October 13, 2018 at 5:01 p.m. EDT
Magale Nieto Romero and her 12-year-old son, Jose Torentino Nieto, waited at the Nogales Port of Entry on the Mexico side of the U.S. border while seeking to request asylum in June. (Stuart Palley/For The Washington Post)

President Trump confirmed Saturday that he is considering a new family separation policy at the U.S.-Mexico border because he believes the administration’s earlier move to separate migrant children from parents was an effective deterrent to illegal crossings.

Asked to respond to a report in The Washington Post that the administration is weighing a new family-separation policy, Trump told reporters, “We’re looking at everything that you could look at when it comes to illegal immigration.”

Trump said the soaring number of illegal border crossings is “a terrible situation” and argued that family separations likely would help scare away some undocumented migrants from trying to enter the United States.

“If they feel there will be separation, they won’t come,” Trump said.

President Trump spoke to reporters about immigration on Oct. 13, before leaving D.C. for a rally in Kentucky. (Video: The Washington Post)

Trump made his comments to reporters on the South Lawn of the White House before boarding Marine One for his trip to Kentucky, where he was scheduled to headline an evening campaign rally.

Trump administration weighs new family-separation effort at border

Trump attributed the rise in illegal border crossings to the robust economy.

“We have people that are trying to get into our country because of how well our country is doing,” Trump said. “You know, in the old days, when the country wasn’t doing well, it was a lot easier. Now everybody wants to come in, and they come in illegally, and they use children. In many cases, the children aren’t theirs. They grab them, and they want to come in with the children.”

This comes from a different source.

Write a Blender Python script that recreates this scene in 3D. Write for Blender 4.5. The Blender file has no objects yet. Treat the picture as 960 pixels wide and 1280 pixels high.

In El Paso, many say there is no immigration crisis. (Video: Zoeann Murphy/The Washington Post)

The president later added: “You have really bad people coming in and using people. They’re not their children. They don’t even know the children. They haven’t known the children for 20 minutes. And they grab children and they use them to come into our country.”

In August the country saw a 38 percent increase in the number of migrants arrested and charged with illegally crossing the border, Department of Homeland Security officials said.

The Post first reported Friday that the White House was actively considering plans to again separate parents and children at the U.S.-Mexico border. Senior administration officials noted, however, that they are not planning to revive the chaotic forced separations carried out by the Trump administration in May and June that spawned an enormous political backlash and led to a court order to reunite families.

One option under consideration, according to the report, is for the government to detain asylum-seeking families together for up to 20 days, then give parents a choice: Stay in family detention with their child for months or years as their immigration case proceeds, or allow children to be taken to a government shelter so other relatives or guardians can seek custody.

In an interview with ABC news that aired last week, first lady Melania Trump said she was “blindsided” when she saw on the news that the administration was separating families at the border under its zero-tolerance policy. “I didn’t know that that policy will come out. and I said to [the president] that I feel that’s unacceptable. And he felt the same.” Her concern for the families, she said, led her to make trips to the U.S.-Mexico border in June.

Asked in the interview what she would say to the children who have been separated from their families, she said: “I would tell them to keep strong and that — time will come. It — everything needs to go through the court system.”